Last April, we wrote about Logbar's Ring, a smart-jewelry concept that aims to provide gesture control of a host of smartphone apps (and that raised more than $880,000 dollars on Kickstarter). But Logbar is hardly the only company competing for this wearables niche. In June, Ringly announced a pre-sale for its own smartphone-connected ring, and hit its sales goal of $60,000 in just eight hours. Clearly, some people really want a smart ring.
Where Ring promises magic wand–style controls, Ringly is more about discreet notifications. The company's CEO, Christina Mercando, came up with the idea for the device after missing a series of important calls, messages and appointments. "I started asking around and noticing other women having similar problems," she says, "so I set out to create a solution that I was also proud to wear."
Through colleagues at her previous employer, the collective-intelligence startup Hunch, Mercando was introduced to Logan Munro, an MIT-educated engineer who became Ringly's co-founder. Together, they worked on creating a device that was, first and foremost, aesthetically pleasing. "The entire idea around Ringly was to create technology that was small and discreet and incorporate it into beautiful jewelry and accessories," Mercando says. "We wanted people to fall in love with the design first and then get excited about what it can do."
Mercando began working with a jewelry designer to prototype different concepts before sitting down with engineers to figure out the working parts. Munro focused on coordinating engineering efforts between the mechanical, electrical, software and manufacturing sides of Ringly. "We're a small team so we all wear many hats," Mercando says. "One day he'll be soldering circuits and the next day we're in the diamond district picking out stones."
By far their biggest challenge was miniaturization. "When creating technology this small, every millimeter counts," Mercando says. Beneath the surface, Ringly has an off-center motor and LEDs within the ring, along with a Bluetooth chip, a battery, a custom circuit board, an antenna and other electronic components. "There are reasons many of the wearables on the market are built with rubber or plastic and look larger," she says. "Everything has its challenges, but ours involved working with metal and designing something small enough to wear on your finger."
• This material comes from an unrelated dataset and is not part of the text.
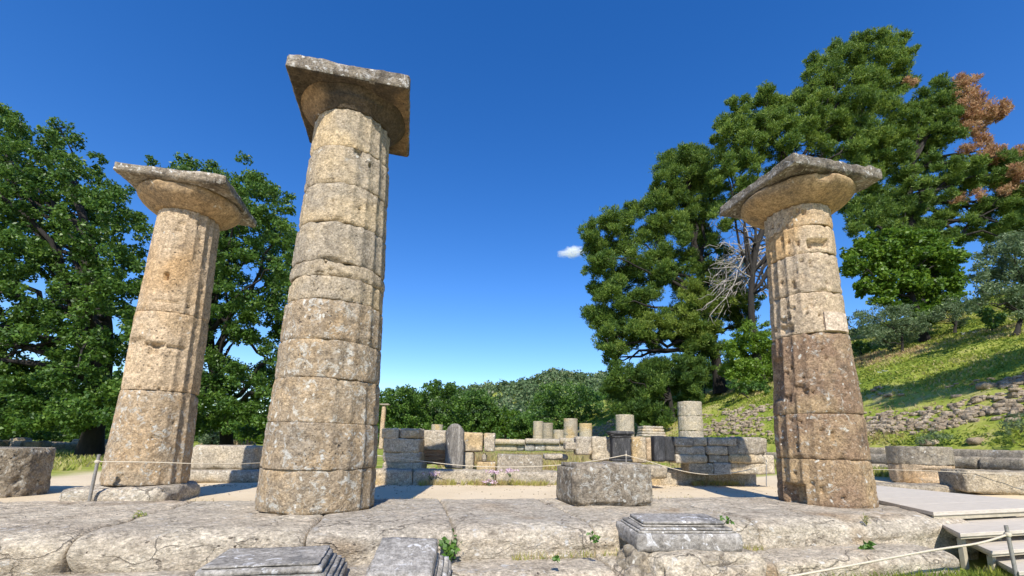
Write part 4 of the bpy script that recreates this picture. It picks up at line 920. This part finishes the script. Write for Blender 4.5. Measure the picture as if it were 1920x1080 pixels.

Using the Ringly application on an iPhone, which Ringly connects to via Bluetooth, the wearer can customize her ring to flash and vibrate using four pre-programmed vibration patterns and five colored LEDs. Alerts can be assigned to a variety of notifications, including calendar reminders, text messages, phone calls—even Tinder (due to feedback after initial user testing). The circuit boards are all custom, patented in ways to make the technology as small as possible.
Mercando and Munro worked side by side with a jewelry designer to bring Ringly through several iterations after establishing the technology. "With hardware it's very difficult to take an iterative approach to design," Mercando says. "You start big and messy and every iteration gets smaller and more refined."
For manufacturing, Mercando and Munro reached out to the Irish company PCH to manufacture from its facilities in Shenzhen, China. "We chose PCH because they have an impressive client list and work with both large and small companies, such as Apple, Beats by Dre and Littlebits," Mercando says. "They're committed to working with startups and helping them scale their manufacturing as they grow."
Ringly comes in black onyx, pink sapphire, rainbow moonstone or emerald. These precious and semi-precious stones had particular significance to Mercando, as well as an added benefit: they allow the antenna to work. (Enclosing the antenna entirely in metal would block Bluetooth waves.) For the metal finish, the team decided on matte gold to complement the stones, and they have other designs and materials coming soon. The device lasts up to three days on a single charge.
Ringly is currently available for pre-order online for $145 (or an extra $35 to get it in emerald), and those early orders are expected to ship this fall.